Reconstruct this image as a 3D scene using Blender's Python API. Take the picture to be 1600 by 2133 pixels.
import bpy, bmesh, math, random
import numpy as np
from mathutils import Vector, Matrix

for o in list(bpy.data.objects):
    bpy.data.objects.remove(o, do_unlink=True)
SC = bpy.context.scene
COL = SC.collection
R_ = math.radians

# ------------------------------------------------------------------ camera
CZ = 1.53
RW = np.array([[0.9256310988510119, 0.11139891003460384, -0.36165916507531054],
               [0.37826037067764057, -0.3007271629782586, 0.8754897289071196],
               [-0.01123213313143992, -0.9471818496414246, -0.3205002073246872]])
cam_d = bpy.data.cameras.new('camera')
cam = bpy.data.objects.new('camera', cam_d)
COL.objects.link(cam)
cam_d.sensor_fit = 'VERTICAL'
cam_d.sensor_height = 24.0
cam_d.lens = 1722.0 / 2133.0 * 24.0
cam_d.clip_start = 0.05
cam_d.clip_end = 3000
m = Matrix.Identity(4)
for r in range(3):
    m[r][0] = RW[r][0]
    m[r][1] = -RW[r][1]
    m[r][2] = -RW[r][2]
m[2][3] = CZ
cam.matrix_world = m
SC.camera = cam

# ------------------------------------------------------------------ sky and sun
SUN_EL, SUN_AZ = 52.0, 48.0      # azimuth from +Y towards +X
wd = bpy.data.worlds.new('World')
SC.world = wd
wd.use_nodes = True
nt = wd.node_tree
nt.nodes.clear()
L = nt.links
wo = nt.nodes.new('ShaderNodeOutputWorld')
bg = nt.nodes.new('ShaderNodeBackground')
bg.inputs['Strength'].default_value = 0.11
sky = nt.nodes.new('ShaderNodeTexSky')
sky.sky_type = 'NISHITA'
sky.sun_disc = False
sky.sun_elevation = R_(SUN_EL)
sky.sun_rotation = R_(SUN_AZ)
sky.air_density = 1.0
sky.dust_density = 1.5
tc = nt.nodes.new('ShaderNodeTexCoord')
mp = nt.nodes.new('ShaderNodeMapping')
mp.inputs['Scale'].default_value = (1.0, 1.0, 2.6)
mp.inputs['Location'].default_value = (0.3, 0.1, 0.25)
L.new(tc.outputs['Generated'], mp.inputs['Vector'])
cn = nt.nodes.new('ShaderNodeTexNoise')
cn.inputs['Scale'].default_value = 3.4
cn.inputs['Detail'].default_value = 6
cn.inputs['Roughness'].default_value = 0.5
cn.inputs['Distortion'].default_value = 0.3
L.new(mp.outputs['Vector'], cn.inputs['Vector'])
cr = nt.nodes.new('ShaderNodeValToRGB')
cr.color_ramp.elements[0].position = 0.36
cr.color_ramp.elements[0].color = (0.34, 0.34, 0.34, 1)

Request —
In this exercise, copy only the lines from the opening line of the material through the line where "SC.camera = cam" appears.

Answer below —
Reconstruct this image as a 3D scene using Blender's Python API. Take the picture to be 1600 by 2133 pixels.
import bpy, bmesh, math, random
import numpy as np
from mathutils import Vector, Matrix

for o in list(bpy.data.objects):
    bpy.data.objects.remove(o, do_unlink=True)
SC = bpy.context.scene
COL = SC.collection
R_ = math.radians

# ------------------------------------------------------------------ camera
CZ = 1.53
RW = np.array([[0.9256310988510119, 0.11139891003460384, -0.36165916507531054],
               [0.37826037067764057, -0.3007271629782586, 0.8754897289071196],
               [-0.01123213313143992, -0.9471818496414246, -0.3205002073246872]])
cam_d = bpy.data.cameras.new('camera')
cam = bpy.data.objects.new('camera', cam_d)
COL.objects.link(cam)
cam_d.sensor_fit = 'VERTICAL'
cam_d.sensor_height = 24.0
cam_d.lens = 1722.0 / 2133.0 * 24.0
cam_d.clip_start = 0.05
cam_d.clip_end = 3000
m = Matrix.Identity(4)
for r in range(3):
    m[r][0] = RW[r][0]
    m[r][1] = -RW[r][1]
    m[r][2] = -RW[r][2]
m[2][3] = CZ
cam.matrix_world = m
SC.camera = cam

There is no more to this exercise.